Auch eine bessere Organisation der Aufnahme von Flüchtlingen ist dringend notwendig. Sachsen-Anhalt hat großes Interesse daran, die Integration der Flüchtlinge mit Bleibeperspektive erfolgreich zu gestalten. Ich trete dafür ein, die verschiedensten Projekte im Land zu vernetzen, um eine hohe Wirksamkeit der Maßnahmen zu erreichen.

Was möchten Sie als Abgeordneter des Landtages für Ihren Wahlkreis tun?

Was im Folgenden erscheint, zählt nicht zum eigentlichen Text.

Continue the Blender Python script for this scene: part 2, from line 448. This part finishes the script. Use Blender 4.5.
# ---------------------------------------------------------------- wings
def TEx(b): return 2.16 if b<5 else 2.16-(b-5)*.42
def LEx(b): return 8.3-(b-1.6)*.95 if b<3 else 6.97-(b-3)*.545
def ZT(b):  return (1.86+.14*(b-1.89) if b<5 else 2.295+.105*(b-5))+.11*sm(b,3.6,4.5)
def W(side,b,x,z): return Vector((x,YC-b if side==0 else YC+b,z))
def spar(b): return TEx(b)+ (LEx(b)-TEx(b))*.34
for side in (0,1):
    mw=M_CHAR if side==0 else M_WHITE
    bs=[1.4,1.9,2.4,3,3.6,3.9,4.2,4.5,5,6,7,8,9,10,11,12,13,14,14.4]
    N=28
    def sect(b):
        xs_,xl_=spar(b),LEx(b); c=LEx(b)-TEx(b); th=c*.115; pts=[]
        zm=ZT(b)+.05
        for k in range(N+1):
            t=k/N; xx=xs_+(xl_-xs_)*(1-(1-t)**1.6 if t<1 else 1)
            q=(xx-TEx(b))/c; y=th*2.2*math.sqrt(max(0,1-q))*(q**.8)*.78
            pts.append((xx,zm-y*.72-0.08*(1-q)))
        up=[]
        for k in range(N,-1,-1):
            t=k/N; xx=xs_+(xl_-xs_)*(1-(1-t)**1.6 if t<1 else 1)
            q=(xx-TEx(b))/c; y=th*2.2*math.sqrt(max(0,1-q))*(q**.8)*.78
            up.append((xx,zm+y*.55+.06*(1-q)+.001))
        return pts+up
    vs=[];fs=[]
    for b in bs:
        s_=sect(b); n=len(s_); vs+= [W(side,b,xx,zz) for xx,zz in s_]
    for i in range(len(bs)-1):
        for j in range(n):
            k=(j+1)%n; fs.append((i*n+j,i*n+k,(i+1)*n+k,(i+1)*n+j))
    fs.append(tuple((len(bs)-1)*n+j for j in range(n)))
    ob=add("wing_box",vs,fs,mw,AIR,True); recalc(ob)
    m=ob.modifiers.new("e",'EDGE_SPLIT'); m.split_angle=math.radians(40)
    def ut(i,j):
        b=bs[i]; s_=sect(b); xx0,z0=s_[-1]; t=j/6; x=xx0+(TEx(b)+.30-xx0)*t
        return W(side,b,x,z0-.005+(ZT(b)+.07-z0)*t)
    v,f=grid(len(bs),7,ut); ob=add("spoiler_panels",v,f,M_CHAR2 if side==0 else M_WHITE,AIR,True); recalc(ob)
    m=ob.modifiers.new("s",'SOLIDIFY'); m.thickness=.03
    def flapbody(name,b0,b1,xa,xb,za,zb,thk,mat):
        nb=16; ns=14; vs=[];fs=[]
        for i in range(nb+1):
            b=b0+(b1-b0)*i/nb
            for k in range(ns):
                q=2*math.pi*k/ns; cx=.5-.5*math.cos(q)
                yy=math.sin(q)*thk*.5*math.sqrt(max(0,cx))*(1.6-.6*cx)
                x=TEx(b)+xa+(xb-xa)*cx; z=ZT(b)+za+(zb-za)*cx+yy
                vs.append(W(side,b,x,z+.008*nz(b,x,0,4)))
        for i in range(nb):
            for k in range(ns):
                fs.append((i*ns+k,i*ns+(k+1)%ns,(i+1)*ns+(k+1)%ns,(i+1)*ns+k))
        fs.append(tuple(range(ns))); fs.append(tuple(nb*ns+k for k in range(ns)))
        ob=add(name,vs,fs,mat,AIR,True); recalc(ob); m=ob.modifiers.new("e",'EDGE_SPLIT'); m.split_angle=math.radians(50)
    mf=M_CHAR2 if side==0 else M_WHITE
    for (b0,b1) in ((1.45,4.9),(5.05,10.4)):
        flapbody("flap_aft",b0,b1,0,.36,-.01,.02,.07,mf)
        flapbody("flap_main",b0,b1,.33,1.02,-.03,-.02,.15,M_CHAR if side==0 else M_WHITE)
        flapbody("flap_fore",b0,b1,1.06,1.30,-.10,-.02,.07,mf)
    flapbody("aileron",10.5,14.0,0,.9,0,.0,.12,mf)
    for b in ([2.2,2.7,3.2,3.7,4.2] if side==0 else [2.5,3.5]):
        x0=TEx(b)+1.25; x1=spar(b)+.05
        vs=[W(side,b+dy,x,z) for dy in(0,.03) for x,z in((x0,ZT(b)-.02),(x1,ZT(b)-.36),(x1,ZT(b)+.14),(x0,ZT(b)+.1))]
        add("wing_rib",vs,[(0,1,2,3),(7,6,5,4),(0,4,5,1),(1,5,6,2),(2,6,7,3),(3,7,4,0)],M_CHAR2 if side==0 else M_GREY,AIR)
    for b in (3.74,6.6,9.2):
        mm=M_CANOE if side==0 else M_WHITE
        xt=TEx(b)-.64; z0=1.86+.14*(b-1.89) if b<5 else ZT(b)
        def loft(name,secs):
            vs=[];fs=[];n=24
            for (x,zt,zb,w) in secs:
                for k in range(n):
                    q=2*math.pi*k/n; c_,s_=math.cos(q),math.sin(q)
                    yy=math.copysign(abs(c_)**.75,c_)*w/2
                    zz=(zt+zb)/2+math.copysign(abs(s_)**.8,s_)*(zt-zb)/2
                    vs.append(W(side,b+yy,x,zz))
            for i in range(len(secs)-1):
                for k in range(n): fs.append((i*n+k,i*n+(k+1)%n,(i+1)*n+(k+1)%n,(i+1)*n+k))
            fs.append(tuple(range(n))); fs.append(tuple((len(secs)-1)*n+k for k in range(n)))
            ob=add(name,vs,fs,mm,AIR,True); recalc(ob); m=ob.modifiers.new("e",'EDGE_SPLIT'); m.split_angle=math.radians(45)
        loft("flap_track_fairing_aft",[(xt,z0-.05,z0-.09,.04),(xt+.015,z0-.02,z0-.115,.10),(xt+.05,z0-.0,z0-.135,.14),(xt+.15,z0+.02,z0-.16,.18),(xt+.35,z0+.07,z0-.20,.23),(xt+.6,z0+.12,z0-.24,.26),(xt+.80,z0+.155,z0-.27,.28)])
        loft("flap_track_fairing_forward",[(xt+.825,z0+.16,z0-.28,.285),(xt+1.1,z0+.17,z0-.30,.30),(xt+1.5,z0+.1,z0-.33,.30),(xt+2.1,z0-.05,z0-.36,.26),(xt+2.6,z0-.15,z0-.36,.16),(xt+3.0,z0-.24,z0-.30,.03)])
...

Wir haben den Auftrag des Grundgesetzes, gleichwertige Lebensverhältnisse in allen Teilräumen der Bundesrepublik sicherzustellen. Deshalb besteht die besondere Aufgabe darin, passgenaue Handlungsstrategien für die unterschiedlichen Räume zu entwickeln und den Akteuren vor Ort Gestaltungsspielräume zu ermöglichen. Ich will dazu beitragen, eine angemessene Versorgung sicherzustellen, um die ländlichen Räume auch im Zeichen des demografischen und wirtschaftsstrukturellen Wandel als attraktive Lebens- und Wirtschaftsräume zu erhalten.

Welcher ist Ihr Lieblingsort in Sachsen-Anhalt?

Es gibt viele Orte in Sachsen-Anhalt, an denen ich mich wohlfühle. Mein derzeitiger Favorit ist die Terrasse an der Alten Kanzlei in Tangermünde.